BOOK REVIEWS

R. Iredale, N. Bilik, S. Wang, G. Fei et C. Hoy, Contemporary Minority Migration, Education and Ethnicity in China

by  Isabelle Attané /

Les migrations villes-campagnes constituent une dimension importante du développement d’un pays. La Chine n’échappe pas à la règle. Épargnée par l’exode rural jusqu’à une période récente, elle connaît aujourd’hui une migration interne massive, qui redessine le paysage humain et économique. Sa politique de réforme et d’ouverture, assortie de la levée progressive des restrictions à la mobilité interne à partir des années 1980, a permis une plus grande liberté de circulation. Les paysans, surtout, mais aussi les habitants des régions économiquement les moins favorisées, affluent notamment dans les grandes villes de l’est du pays à la recherche d’un emploi et de conditions de vie qu’ils espèrent meilleures. Cet ouvrage propose une analyse approfondie de la migration interne, indispensable à une meilleure compréhension des changements inhérents au passage d’une économie planifiée à une économie de marché.

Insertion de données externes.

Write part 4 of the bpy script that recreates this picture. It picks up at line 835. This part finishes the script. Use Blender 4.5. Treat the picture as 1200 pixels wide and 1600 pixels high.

Les auteurs se concentrent sur l’étude de la migration des minorités dans une perspective à la fois sociale, économique et ethnique : mesure des flux, notamment ceux des minorités ethniques par rapport aux flux d’ensemble, et analyse des effets de la migration sur le statut des familles des migrants. Ils attachent une attention particulière au rôle de l’éducation dans le processus migratoire, de même qu’aux causes motivant la migration et aux conditions dans lesquelles elle s’effectue. Ils identifient également les circonstances, notamment politiques, ayant des implications positives sur le statut des migrants.

Trois minorités ethniques sont privilégiées dans cette approche : les Tibétains, les Mongols et les Ouïgours, et cela pour diverses raisons. Tout d’abord, ces minorités sont localisées dans les régions frontalières septentrionales et occidentales, régions relativement peu étudiées. Ensuite, ces groupes sont considérés comme hautement instables, ce qui rend leur étude particulièrement intéressante. Enfin, ils sont très hétérogènes en termes de niveau d’éducation, de mode de vie et de degré d’interaction avec les autres groupes ethniques, notamment les Han.

Outre l’introduction et la conclusion, sept chapitres structurent l’ouvrage. Le chapitre 2, « Migration Research Background », fait un état de la question migratoire et passe en revue les différentes théories de la migration, puis s’attache à décrire le cas chinois : flux de la migration interne, rôle du gouvernement dans le processus migratoire. Dans le chapitre 3, « Ethnicity and Minority Education Policy », sont développés les concepts d’ethnicité et de chineseness de l’époque impériale à nos jours. Puis sont présentées les politiques à l’égard des minorités en matière d’éducation. Le chapitre 4. « Overall Minority Movement », décrit les migrations intra- et inter-provinciales des minorités : destinations privilégiées, statut des migrants avant et après la migration. Les trois chapitres qui suivent, « Inner Mongolia and Mongol Movement », « Tibet and the Movement of the Tibetans », « Xinjiang and Uyghur Movement », présentent quant à eux des études de cas sur les trois minorités concernées, reprenant chacun le même plan : répartition spatiale, caractéristiques socio-économiques et culturelles, et éducation. Enfin, le chapitre 8, « Beijing’s Growing Ethnic Minorities », à partir des résultats de l’enquête ample survey ethnic minority migration de 1996-97, s’intéresse aux migrants originaires de Mongolie, du Tibet et du Xinjiang installés à Pékin. Chacun de ces chapitres offre une peinture à la fois riche et précise des thèmes abordés, ne négligeant ni la dimension historique, ni la dimension culturelle, ni la dimension humaine, ce qui, soulignons le, est rare, et ce faisant fort appréciable.

Nous recommandons vivement la lecture de cet ouvrage à celles et ceux s’intéressant, même de loin, aux questions ethniques et migratoires dans la Chine en transition.